Reputation: 871
What's the best way to get data that matches any one of ~100k values?
For this question, I'm using an Amazon Redshift database and have a table something like this with hundreds of millions of rows:
--------------------
| userID | c1 | c2 |
| 101000 | 12 | 'a'|
| 101002 | 25 | 'b'|
____________________
There are also millions of unique userIDs. I have a CSV list of 98,000 userIDs that I care about, and I want to do math on the columns for those specific users.
select c1, c2 from table where userID in (10101, 10102, ...)
What's the best solution to match against a giant list like this?
My approach was to make a python script that read in the result of all users in our condition set, then filtering against the CSV in python. It was dead slow and wouldn't work in all scenarios though.
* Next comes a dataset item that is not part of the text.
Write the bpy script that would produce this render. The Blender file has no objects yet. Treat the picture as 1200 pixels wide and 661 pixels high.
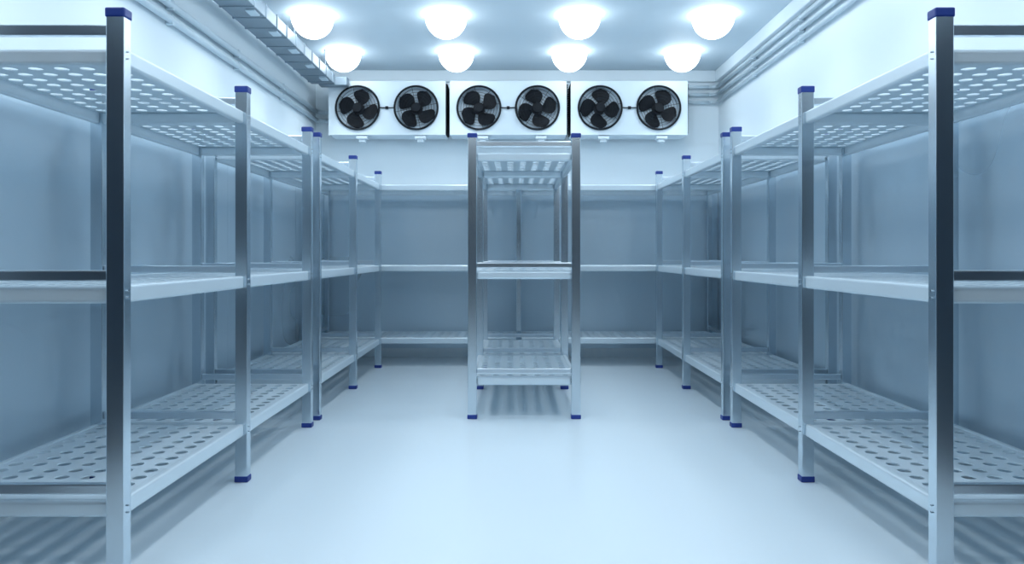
import bpy, bmesh, math
from mathutils import Vector, Matrix
S = bpy.context.scene
COL = S.collection
S.view_settings.view_transform = 'Standard'
S.view_settings.look = 'None'
S.view_settings.exposure = 0.08

# ------------------------------------------------------------ materials
def mat(name, color, rough=0.5, metal=0.0, emit=0.0, noise=None, spec=0.5, ecol=None, stretch=(1,1,1), ra=0.06, ca=0.03):
    m = bpy.data.materials.new(name); m.use_nodes = True
    nt = m.node_tree; b = nt.nodes['Principled BSDF']
    b.inputs['Base Color'].default_value = (*color, 1)
    b.inputs['Roughness'].default_value = rough
    b.inputs['Metallic'].default_value = metal
    b.inputs['Specular IOR Level'].default_value = spec
    if emit:
        b.inputs['Emission Color'].default_value = (*(ecol or color), 1)
        b.inputs['Emission Strength'].default_value = emit
    if noise:
        tc = nt.nodes.new('ShaderNodeTexCoord')
        mp = nt.nodes.new('ShaderNodeMapping'); mp.inputs['Scale'].default_value = stretch
        n = nt.nodes.new('ShaderNodeTexNoise'); n.inputs['Scale'].default_value = noise; n.inputs['Detail'].default_value = 2
        nt.links.new(tc.outputs['Object'], mp.inputs['Vector']); nt.links.new(mp.outputs['Vector'], n.inputs['Vector'])
        r = nt.nodes.new('ShaderNodeMapRange')
        r.inputs['To Min'].default_value = max(0.02, rough-ra); r.inputs['To Max'].default_value = rough+ra
        nt.links.new(n.outputs['Fac'], r.inputs['Value']); nt.links.new(r.outputs['Result'], b.inputs['Roughness'])
        if ca:
            mx = nt.nodes.new('ShaderNodeMix'); mx.data_type = 'RGBA'
            mx.inputs['A'].default_value = (*[c*(1-ca) for c in color], 1); mx.inputs['B'].default_value = (*[min(1, c*(1+ca)) for c in color], 1)
            nt.links.new(n.outputs['Fac'], mx.inputs['Factor']); nt.links.new(mx.outputs['Result'], b.inputs['Base Color'])
    return m

M_wall = mat('painted_wall', (0.77, 0.865, 0.925), 0.55, noise=1, ra=0.02, ca=0.0)
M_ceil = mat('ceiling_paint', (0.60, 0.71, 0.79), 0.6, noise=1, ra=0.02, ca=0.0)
M_floor = mat('epoxy_floor', (0.70, 0.81, 0.885), 0.24, noise=0.5, spec=0.6, ra=0.01, ca=0.0)
M_clad = mat('steel_cladding', (0.60, 0.73, 0.825), 0.28, metal=0.45, noise=0.6, ra=0.02, ca=0.0)
M_post = mat('brushed_aluminium', (0.67, 0.75, 0.81), 0.24, metal=1.0, noise=30, stretch=(1,1,0.03), ra=0.02, ca=0.02)
M_rail = mat('brushed_rail', (0.66, 0.73, 0.79), 0.28, metal=1.0, noise=30, stretch=(0.03,1,1), ra=0.02, ca=0.02)
M_shelf = mat('shelf_enamel', (0.68, 0.79, 0.865), 0.30, metal=0.25, noise=4, ra=0.02, ca=0.01)
M_blue = mat('blue_plastic', (0.010, 0.040, 0.26), 0.4, noise=20)
M_lamp = mat('lamp_glass', (1, 1, 1), 0.4, emit=6.0, ecol=(0.89, 0.96, 1.0))
M_lamprim = mat('lamp_rim', (0.8, 0.86, 0.9), 0.4, noise=9)
M_ac = mat('cooler_housing', (0.70, 0.80, 0.87), 0.4, noise=5, ca=0.01)
M_black = mat('black_plastic', (0.004, 0.007, 0.012), 0.6, noise=20, spec=0.25)
M_back = mat('fan_backplate', (0.60, 0.70, 0.78), 0.5, noise=20)
M_coil = mat('coil_fins', (0.16, 0.22, 0.28), 0.5, metal=0.6, noise=30)
M_duct = mat('galvanised_duct', (0.25, 0.32, 0.38), 0.45, metal=0.4, noise=12)
M_pipe = mat('pipe_paint', (0.60, 0.72, 0.80), 0.4, noise=8)
M_dark = mat('dark_door_steel', (0.014, 0.030, 0.050), 0.5, noise=4)  # near black for out-of-view surfaces, to darken reflections in the metal
M_bolt = mat('bolt_steel', (0.35, 0.42, 0.48), 0.3, metal=1.0, noise=30)

# ------------------------------------------------------------ helpers
def empty(name, loc=(0,0,0), rotz=0.0):
    e = bpy.data.objects.new(name, None); e.empty_display_size = 0.2
    e.location = loc; e.rotation_euler = (0,0,rotz); COL.objects.link(e); return e

def obj(name, mesh, loc=(0,0,0), parent=None, rot=(0,0,0)):
    o = bpy.data.objects.new(name, mesh); o.location = loc; o.rotation_euler = rot
    COL.objects.link(o)
    if parent: o.parent = parent
    return o

def finish(bm, name, m, smooth=False):
    bmesh.ops.recalc_face_normals(bm, faces=bm.faces)
    me = bpy.data.meshes.new(name); bm.to_mesh(me); bm.free()
    me.materials.append(m)
    if smooth:
        for p in me.polygons: p.use_smooth = True
    return me

def add_box(bm, c, s):
    r = bmesh.ops.create_cube(bm, size=1.0, matrix=Matrix.Translation(c) @ Matrix.Diagonal((*s, 1)))
    return r['verts']

_cache = {}
def box_mesh(name, s, m, bev=0.0, seg=2):
    k = (name, tuple(round(v,4) for v in s), m.name, bev)
    if k in _cache: return _cache[k]
    bm = bmesh.new(); add_box(bm, (0,0,0), s)
    if bev:
        bmesh.ops.bevel(bm, geom=list(bm.edges), offset=bev, segments=seg, affect='EDGES', profile=0.5)
    me = finish(bm, name, m, False)
    _cache[k] = me; return me

def box(name, c, s, m, parent=None, bev=0.0, seg=2):
    return obj(name, box_mesh(name, s, m, bev, seg), c, parent)

def add_cyl(bm, p0, p1, r, seg=16):
    p0 = Vector(p0); p1 = Vector(p1); d = p1-p0
    q = d.to_track_quat('Z', 'Y').to_matrix().to_4x4()
    bmesh.ops.create_cone(bm, cap_ends=True, segments=seg, radius1=r, radius2=r, depth=d.length,
                          matrix=Matrix.Translation((p0+p1)/2) @ q)

def add_torus(bm, c, R, r, seg=40, ms=6):
    vs = []
    for i in range(seg):
        a = 2*math.pi*i/seg; row = []
        for j in range(ms):
            b = 2*math.pi*j/ms
            rr = R + r*math.cos(b)
            row.append(bm.verts.new((c[0]+rr*math.cos(a), c[1]+r*math.sin(b), c[2]+rr*math.sin(a))))
        vs.append(row)
    for i in range(seg):
        for j in range(ms):
            bm.faces.new((vs[i][j], vs[(i+1)%seg][j], vs[(i+1)%seg][(j+1)%ms], vs[i][(j+1)%ms]))

def plate_mesh(name, w, l, nx, ny, r, th, m, seg=16, margin_y=0.03):
    """perforated sheet in XY, top at z=0"""
    k = (name, round(w,4), round(l,4), nx, ny)
    if k in _cache: return _cache[k]
    bm = bmesh.new()
    cw = w/nx; ch = (l-2*margin_y)/ny
    for i in range(nx):
        for j in range(ny):
            cx = -w/2+cw*(i+.5); cy = -l/2+margin_y+ch*(j+.5)
            o=[];t=[];b=[];ob=[]
            for s in range(seg):
                a = 2*math.pi*s/seg; c_, s_ = math.cos(a), math.sin(a)
                mm = max(abs(c_), abs(s_))
                o.append(bm.verts.new((cx+c_/mm*cw/2, cy+s_/mm*ch/2, 0)))
                ob.append(bm.verts.new((cx+c_/mm*cw/2, cy+s_/mm*ch/2, -th)))
                t.append(bm.verts.new((cx+c_*r, cy+s_*r, 0)))
                b.append(bm.verts.new((cx+c_*r, cy+s_*r, -th)))
            for s in range(seg):
                n=(s+1)%seg
                bm.faces.new((t[s], o[s], o[n], t[n]))
                bm.faces.new((b[s], t[s], t[n], b[n]))
                bm.faces.new((ob[s], b[s], b[n], ob[n]))
    for sy in (-1, 1):
        if margin_y > 0:
            add_box(bm, (0, sy*(l/2-margin_y/2), -th/2), (w, margin_y, th))
    me = bpy.data.meshes.new(name)
    bmesh.ops.remove_doubles(bm, verts=bm.verts, dist=0.0002)
    bm.to_mesh(me); bm.free(); me.materials.append(m)
    _cache[k] = me; return me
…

A coworker suggested uploading the 98k users into a temporary table, then joining against in in the query. This seems like the smartest way, but I wanted to ask if you all had ideas.
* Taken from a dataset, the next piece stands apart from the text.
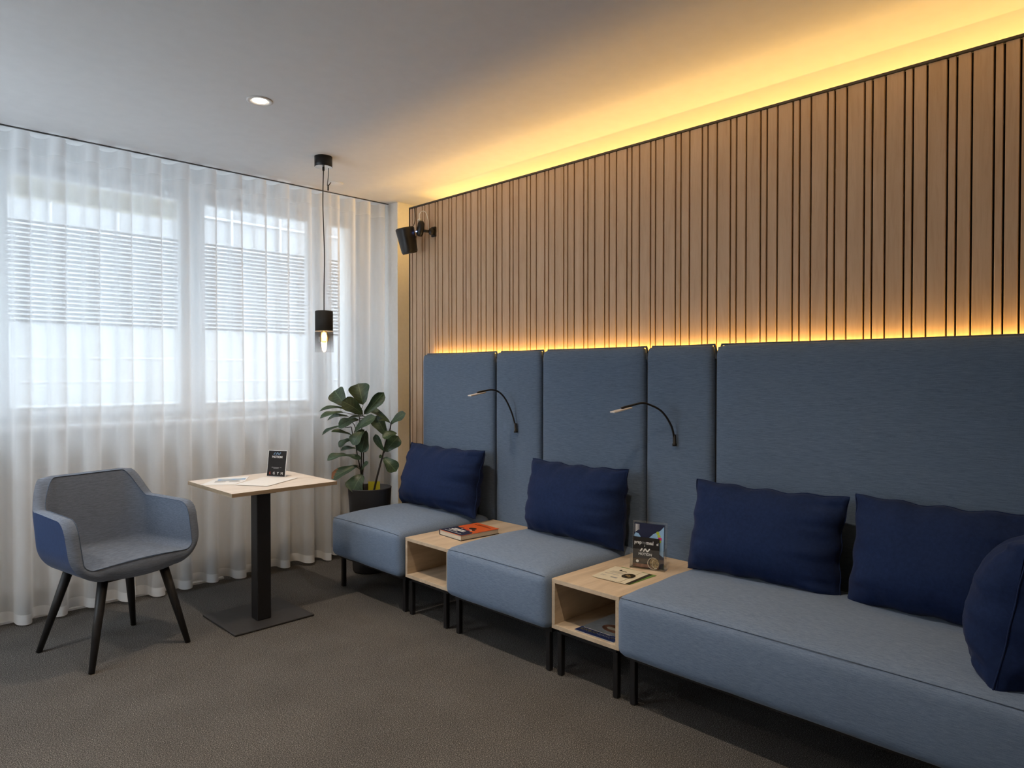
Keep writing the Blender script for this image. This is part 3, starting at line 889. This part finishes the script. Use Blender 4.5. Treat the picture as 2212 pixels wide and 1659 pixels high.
def text_run(parts, width, fr_, cx, y, parent, size):
    """several strings set one after another, scaled to the given total width"""
    ob, x = [], 0
    for s_, m_, b_ in parts:
        cu = bpy.data.curves.new('t', 'FONT'); cu.body = s_; cu.size = 1; cu.resolution_u = 3; cu.extrude = .008
        o = bpy.data.objects.new('t', cu); me = bpy.data.meshes.new_from_object(o); bpy.data.objects.remove(o)
        me = embolden(me, b_)
        xs = [v.co.x for v in me.vertices]
        ob.append((me, x - min(xs), m_)); x += max(xs) - min(xs) + .07
    k = width / (x - .07)
    sy = size
    for me, dx, m_ in ob:
        me.transform(fr_ @ Matrix.Translation((cx - width / 2 + dx * k, y, .0004)) @ Matrix.Diagonal((k, sy, .02, 1)))
        me.materials.clear(); me.materials.append(m_); me.name = 'lettering'
        o = bpy.data.objects.new('lettering', me); COL.objects.link(o); o.parent = parent

def flat(polys, fr, mat, parent, name, lift=.0004):
    q = MB()
    for P_ in polys:
        q.add([fr @ Vector((a, b, lift)) for a, b in P_], [tuple(range(len(P_)))])
    return q.build(name, mat, parent, local=True)
def rect(a, b, c, d): return [(a, c), (b, c), (b, d), (a, d)]
def disc(cx, cy, rx, ry=None, n=24): return [(cx + rx * math.cos(2 * PI * k / n), cy + (ry or rx) * math.sin(2 * PI * k / n)) for k in range(n)]
def ringp(cx, cy, r0, r1, a0=0, a1=2 * PI, n=20):
    out = []
    for k in range(n):
        a, b = a0 + (a1 - a0) * k / n, a0 + (a1 - a0) * (k + 1) / n
        out.append([(cx + r0 * math.cos(a), cy + r0 * math.sin(a)), (cx + r1 * math.cos(a), cy + r1 * math.sin(a)), (cx + r1 * math.cos(b), cy + r1 * math.sin(b)), (cx + r0 * math.cos(b), cy + r0 * math.sin(b))])
    return out
def bar(x0, y0, x1, y1, w):
    d = Vector((x1 - x0, y1 - y0)).normalized(); n_ = Vector((-d.y, d.x)) * w / 2
    return [(x0 - n_.x, y0 - n_.y), (x1 - n_.x, y1 - n_.y), (x1 + n_.x, y1 + n_.y), (x0 + n_.x, y0 + n_.y)]
def in_logo(cx, cy, s):
    w = .26 * s
    pts = [(-.28, -.3), (.12, .3), (.52, -.3), (1.02, .3)]
    out = [bar(cx - 1.05 * s, cy - .3 * s, cx - .62 * s, cy + .3 * s, w)]
    for i in range(3):
        a, b = pts[i], pts[i + 1]
        out.append(bar(cx + (a[0] - .12) * s, cy + a[1] * s, cx + (b[0] - .12) * s, cy + b[1] * s, w))
    return out

# counter sign on the table (its QR code is left out)
sg = thing('counter_sign', 'small black tabletop sign reading MOTION and EGYM', 'sign', (1.983, 4.078, .7425), math.atan2(-.116, .062))
b_ = math.radians(9)
up = Vector((0, math.sin(b_), math.cos(b_)))
q = MB(); w2, h_ = .0655, .162
def slabq(q, w2, y0, y1, a, b):
    vs = []
    for yo in (y0, y1):
        for t_ in (a, b):
            for s_ in (-w2, w2):
                vs.append(Vector((s_, yo, 0)) + up * t_)
    q.add(vs, [(0, 1, 3, 2), (4, 6, 7, 5), (0, 4, 5, 1), (2, 3, 7, 6), (0, 2, 6, 4), (1, 5, 7, 3)])
slabq(q, w2 + .002, 0, .003, .001, h_ + .002)
q.build('acrylic_plate', M['white'], sg, local=True)
q = MB(); q.box(-w2 - .002, w2 + .002, .0, .07, 0, .003); q.build('foot', M['acrylic'], sg, local=True)
q = MB(); slabq(q, w2 - .001, -.0012, -.0002, .003, h_ - .001); q.build('print', M['ink_black'], sg, local=True)
fr = frame(Vector((0, -.0014, 0)), (1, 0, 0), up)
flat(in_logo(0, .143, .026), fr, M['ink_steel'], sg, 'logo')
text('MOTION', .0185, fr @ Matrix.Translation((0, .122, .0003)), M['ink_white'], sg, bold=.0006)
flat([rect(-.034, .020, .0575, .0585), rect(.026, .036, .0575, .0585), rect(-.02, .017, .0505, .0512)], fr, M['ink_white'], sg, 'print_line')
text('E', .021, fr @ Matrix.Translation((-.043, .021, .0003)), M['ink_red'], sg, bold=.0005)
for k, ch in enumerate('GYM'):
    text(ch, .021, fr @ Matrix.Translation((-.043 + .0285 * (k + 1), .021, .0003)), M['ink_white'], sg, bold=.0005)

def sheet(name, label, cat, pts, z, t, mat, group=None):
    c = sum((Vector((a, b, 0)) for a, b in pts), Vector()) / len(pts)
    root = thing(name, label, cat, (c.x, c.y, z), 0, group)
    q = MB(); n_ = len(pts)
    q.add([(a, b, z) for a, b in pts] + [(a, b, z + t) for a, b in pts],
          [tuple(range(n_))[::-1], tuple(range(n_, 2 * n_))] + [(i, (i + 1) % n_, n_ + (i + 1) % n_, n_ + i) for i in range(n_)])
    q.build('page', mat, root)
    return root
nw = sheet('newspaper', 'folded newspaper with a colour photograph lying on the table', 'newspaper', [(1.673, 3.958), (1.768, 4.032), (1.874, 4.209), (1.709, 4.407 - .13), (1.525, 4.069)], .7422, .0012, M['paper'])
fr = frame(Vector((0, 0, .0013)), (.21, -.11, 0), (.11, .21, 0))
flat([rect(-.07, .085, .022, .085)], fr, M['ink_blue'], nw, 'photo')
flat([disc(-.02, .045, .035, .012), disc(.045, .06, .022, .01)], fr, M['cream'], nw, 'photo_detail', .0007)
flat([rect(-.08, .05, .006, .014)], fr, M['ink_grey'], nw, 'headline')
flat([rect(-.08, -.02, -.004 - k * .012, -.0005 - k * .012) for k in range(5)] + [rect(.0, .06, -.004 - k * .012, -.0005 - k * .012) for k in range(5)], fr, M['ink_grey'], nw, 'print_line')
sheet('paper_sheet', 'blank white paper sheet lying on the table in front of the sign', 'paper', [(1.779, 3.757), (2.052, 3.929), (1.916, 4.104), (1.74, 3.99), (1.665, 3.94)], .7440, .0008, M['paper'])

# book
bk = thing('book', 'thick book with orange and navy cover on the far side table', 'book', (2.512, 2.934, .4472), math.radians(-4.5))
L_, Wd, Th = .275, .21, .031
MB().box(.003, L_ - .003, .004, Wd - .003, .0025, Th - .0025).build('pages', M['pages'], bk, local=True)
MB().box(0, L_, 0, Wd, 0, .0025).build('back_cover', M['ink_black'], bk, local=True)
MB().box(0, L_, 0, Wd, Th - .0025, Th).build('front_cover', M['orange'], bk, local=True)
MB().box(0, L_, Wd - .003, Wd + .003, 0, Th).build('spine', M['ink_navy'], bk, local=True, bevel=.002)
fr = frame(Vector((0, Wd, Th)), (0, -1, 0), (1, 0, 0))     # x: left to right on the cover, y: bottom to top
flat([[(0, 0), (Wd, 0), (Wd, .075), (.19, .098), (.165, .09), (.15, .115), (.12, .105), (.10, .135), (.085, .118), (.06, .135), (.04, .12), (0, .128)]], fr, M['ink_navy'], bk, 'cover_art')
flat([disc(.115, .155, .028, .02), disc(.15, .13, .016, .012)], fr, M['ink_black'], bk, 'cover_art', .0006)
flat([disc(.125, .118, .026, .014), disc(.085, .12, .02, .008)], fr, M['ink_red'], bk, 'cover_art', .0007)
flat([disc(.14, .12, .012, .007), disc(.075, .108, .008, .004)], fr, M['cream'], bk, 'cover_art', .0008)
flat([rect(.035, .14, .078, .089), rect(.03, .15, .060, .071), rect(.03, .11, .044, .050), rect(.02, .18, .022, .026)], fr, M['ink_white'], bk, 'print_line', .0006)
flat([rect(.03, .18, .232, .238), rect(.05, .15, .244, .248)], fr, M['ink_black'], bk, 'print_line', .0006)

# brochure holder with its two leaflets
HO = (2.749, 1.962, .4475); ha = math.atan2(-.165, .048)
hd = thing('brochure_holder', 'clear acrylic brochure holder standing on the near side table', 'brochure holder', HO, ha)
HW, HH = .172, .222
def hslab(q, x0, x1, y0, y1, z0, z1, k=.07):
    vs = [(xx, yy + z_ * k, z_) for z_ in (z0, z1) for yy in (y0, y1) for xx in (x0, x1)]
    q.add(vs, [(0, 2, 3, 1), (4, 5, 7, 6), (0, 1, 5, 4), (2, 6, 7, 3), (0, 4, 6, 2), (1, 3, 7, 5)])
    return q
hslab(MB(), 0, HW, .030, .0325, 0, HH).build('back_plate', M['acrylic'], hd, local=True)
hslab(MB(), 0, HW, -.004, -.0015, 0, .095).build('front_pocket', M['acrylic'], hd, local=True)
hslab(hslab(MB(), 0, .0025, -.0015, .030, 0, .105), HW - .0025, HW, -.0015, .030, 0, .105).build('side_wall', M['acrylic'], hd, local=True)
hslab(MB(), 0, HW, -.0015, .05, 0, .0025, 0).build('foot', M['acrylic'], hd, local=True)
def upright_frame(y, z0): return frame(Vector((0, y, z0)), (1, 0, 0), (0, .07, 1))
l1 = thing('leaflet', 'tall navy and sky blue leaflet at the back of the brochure holder', 'leaflet', HO, ha)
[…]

I also wondered if printing an insanely long SQL query containing all 98k users to match against and running it would work. Out of curiosity, would that even have ran?
Upvotes: 0
Views: 2043
Reputation: 12756
As your coworker suggests, put your IDs into a temporary table by uploading a CSV to S3 and then using COPY to import the file into a table. You can then use an INNER JOIN condition to filter your main data table on the list of IDs you're interested in.
An alternative option, if uploading a file to S3 isn't possible for you, could be to use CREATE TEMP TABLE to set up a table for your list of IDs and then use a spreadsheet to generate a whole of INSERT statements to populate the temp table. 100K of inserts could be quite slow though.